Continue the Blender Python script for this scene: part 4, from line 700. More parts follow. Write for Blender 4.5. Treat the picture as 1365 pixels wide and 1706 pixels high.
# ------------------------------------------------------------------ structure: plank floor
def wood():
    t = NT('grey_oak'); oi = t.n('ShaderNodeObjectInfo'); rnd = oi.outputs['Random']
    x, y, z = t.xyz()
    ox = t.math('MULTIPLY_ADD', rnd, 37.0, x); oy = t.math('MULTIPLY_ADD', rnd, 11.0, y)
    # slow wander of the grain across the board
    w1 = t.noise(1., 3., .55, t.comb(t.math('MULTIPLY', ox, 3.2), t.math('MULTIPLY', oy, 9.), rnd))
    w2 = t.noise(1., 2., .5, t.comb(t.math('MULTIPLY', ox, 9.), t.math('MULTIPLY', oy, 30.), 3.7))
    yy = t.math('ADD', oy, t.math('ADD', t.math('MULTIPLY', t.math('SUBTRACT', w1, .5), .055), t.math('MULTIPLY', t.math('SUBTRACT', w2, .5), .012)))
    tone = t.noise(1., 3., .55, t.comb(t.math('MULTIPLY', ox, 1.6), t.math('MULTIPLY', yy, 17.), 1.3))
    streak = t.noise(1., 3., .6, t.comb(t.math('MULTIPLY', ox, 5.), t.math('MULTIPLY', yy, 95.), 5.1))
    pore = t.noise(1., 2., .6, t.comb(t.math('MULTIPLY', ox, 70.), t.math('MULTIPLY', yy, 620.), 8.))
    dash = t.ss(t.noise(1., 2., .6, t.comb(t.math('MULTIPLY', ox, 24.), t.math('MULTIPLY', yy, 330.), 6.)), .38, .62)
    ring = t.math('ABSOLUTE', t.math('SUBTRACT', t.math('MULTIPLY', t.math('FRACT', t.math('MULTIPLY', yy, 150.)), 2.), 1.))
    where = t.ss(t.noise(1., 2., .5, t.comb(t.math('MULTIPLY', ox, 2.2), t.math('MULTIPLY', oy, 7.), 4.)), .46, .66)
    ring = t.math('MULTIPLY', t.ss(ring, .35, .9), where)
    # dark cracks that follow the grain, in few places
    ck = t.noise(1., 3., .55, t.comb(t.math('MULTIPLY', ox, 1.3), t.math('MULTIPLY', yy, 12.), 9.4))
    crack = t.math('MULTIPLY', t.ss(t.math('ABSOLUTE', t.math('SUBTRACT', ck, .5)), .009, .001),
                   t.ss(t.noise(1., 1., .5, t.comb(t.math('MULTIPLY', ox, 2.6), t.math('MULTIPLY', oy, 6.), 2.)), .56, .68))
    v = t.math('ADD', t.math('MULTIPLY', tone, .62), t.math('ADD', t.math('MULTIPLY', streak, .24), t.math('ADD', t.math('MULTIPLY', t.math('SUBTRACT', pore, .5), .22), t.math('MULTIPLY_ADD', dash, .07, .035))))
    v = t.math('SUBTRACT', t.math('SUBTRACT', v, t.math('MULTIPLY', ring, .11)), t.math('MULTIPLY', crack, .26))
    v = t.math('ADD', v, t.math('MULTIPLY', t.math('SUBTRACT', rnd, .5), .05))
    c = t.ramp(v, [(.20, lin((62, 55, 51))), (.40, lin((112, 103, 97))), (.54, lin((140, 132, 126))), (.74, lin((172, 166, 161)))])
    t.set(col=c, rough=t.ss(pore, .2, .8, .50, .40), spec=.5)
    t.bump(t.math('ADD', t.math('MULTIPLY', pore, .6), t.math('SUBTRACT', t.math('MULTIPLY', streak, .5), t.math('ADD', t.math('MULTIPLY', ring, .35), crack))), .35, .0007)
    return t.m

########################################

GIVEN PROBLEM — Of all the lines in the material above, how many contain the word "follow"? Give only the count.

CORRECT RESPONSE — 2